Bir daha hissedebilecek miyiz sıcak bedenlerimizi ayazın kör noktasında?

Sorular bizi hangi köhnelikte çürütecek yada unicornların olduğu hangi cennet kapılarını açtıracak?

Açılarımızı çiçeklendirirsek, güzelliklerde renklenebilir miyiz yeniden?

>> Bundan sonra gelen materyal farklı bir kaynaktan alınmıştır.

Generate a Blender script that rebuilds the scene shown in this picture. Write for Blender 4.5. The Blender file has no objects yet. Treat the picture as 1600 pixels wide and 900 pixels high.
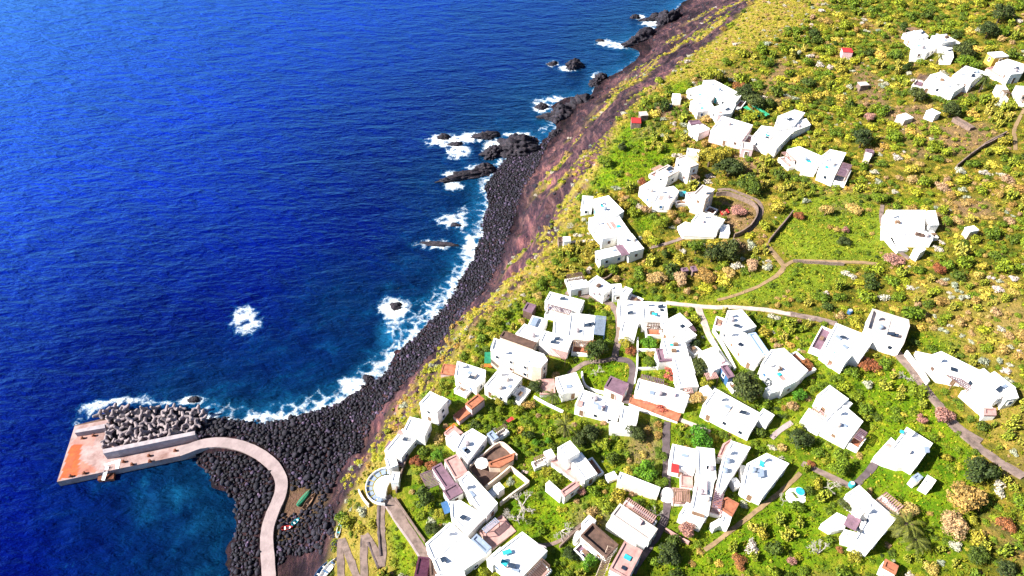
import bpy, bmesh, math, random
import numpy as np
from mathutils import Vector, Matrix

random.seed(7)
RNG = np.random.default_rng(11)
R = math.radians
SC = bpy.context.scene
COL = SC.collection

# ------------------------------------------------------------------ camera, sky, sun, exposure
CAM_H, PITCH, FPX = 150.0, 43.0, 1600 * 24 / 36
cd = bpy.data.cameras.new('camera')
cd.sensor_width = 36; cd.lens = 24; cd.clip_start = 1; cd.clip_end = 9000
cam = bpy.data.objects.new('camera', cd); COL.objects.link(cam)
cam.location = (0, 0, CAM_H); cam.rotation_euler = (R(90 - PITCH), 0, 0)
SC.camera = cam

SUN_EL, SUN_AZ = 36.0, -99.0          # azimuth from +Y, clockwise seen from above
w = bpy.data.worlds.new('World'); SC.world = w; w.use_nodes = True
nt = w.node_tree; bg = nt.nodes['Background']
sky = nt.nodes.new('ShaderNodeTexSky'); sky.sky_type = 'NISHITA'; sky.sun_disc = False
sky.sun_elevation = R(SUN_EL); sky.sun_rotation = R(SUN_AZ); sky.air_density = 1.0; sky.dust_density = 1.6; sky.ozone_density = 5.0
nt.links.new(sky.outputs[0], bg.inputs[0]); bg.inputs[1].default_value = 0.05
sd = bpy.data.lights.new('sun', 'SUN'); sd.energy = 5.0; sd.angle = R(0.5); sd.color = (1.0, 0.95, 0.86)
sun = bpy.data.objects.new('sun', sd); COL.objects.link(sun)
SDIR = Vector((math.sin(R(SUN_AZ)) * math.cos(R(SUN_EL)), math.cos(R(SUN_AZ)) * math.cos(R(SUN_EL)), math.sin(R(SUN_EL))))
sun.rotation_euler = SDIR.to_track_quat('Z', 'Y').to_euler()
SC.view_settings.view_transform = 'Standard'; SC.view_settings.look = 'None'
SC.view_settings.exposure = 1.68; SC.view_settings.gamma = 1.0; SC.view_settings.use_curve_mapping = False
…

Ne kadar karanlığa alıştırırsak gözlerimizi bir daha göremez miyiz yıldızları?


28 Ekim 2020 Çarşamba

Konu Biraz Karanlık

Tanrım biraz korkaklık, biraz hüzün
Güneşim kararmış
Çiçeklerim solmuş, dilimse sadeleşmiş
Aynı sözcüklerin tutsağı olmuşum
Nefesime bıçaklar saplanıyor.
Aydınlığı yaşarken birden beliriveriyor
Tekrar aynı hislere bürünüyorum.
Gökyüzündeki yıldızlar düşüyor
Dileklerse kabul olmuyor;
Tutulmaya dahi çekiniyorlar.
Umut tüm sessizliklere rağmen orada
Kalbe serpiştiriyor çiçeklerini 
Bazense siyahlaşıyor.
Sabit bir ruh haline bürünemiyorum.
Tüm renkleri yaşıyormuşum gibi; 
Seyri insanlığın sahip olamadığı bir hızda
Değişim damarlarımda
Dokunsam dokunurum
Saydamlığı canlı kılarım.
Koklasam duyumsarım
Peki ya tüm canlılığıyla orada mı 
Hissettikçe yeniden varoluş?

KESİK

Yalnızca sözsüz müziklere sığındığım evreyi bıraktım. Bugün rastgele gelen şarkıları selamlıyorum.  Hayatıma uyarlıyor, mesajlar çıkarıyorum...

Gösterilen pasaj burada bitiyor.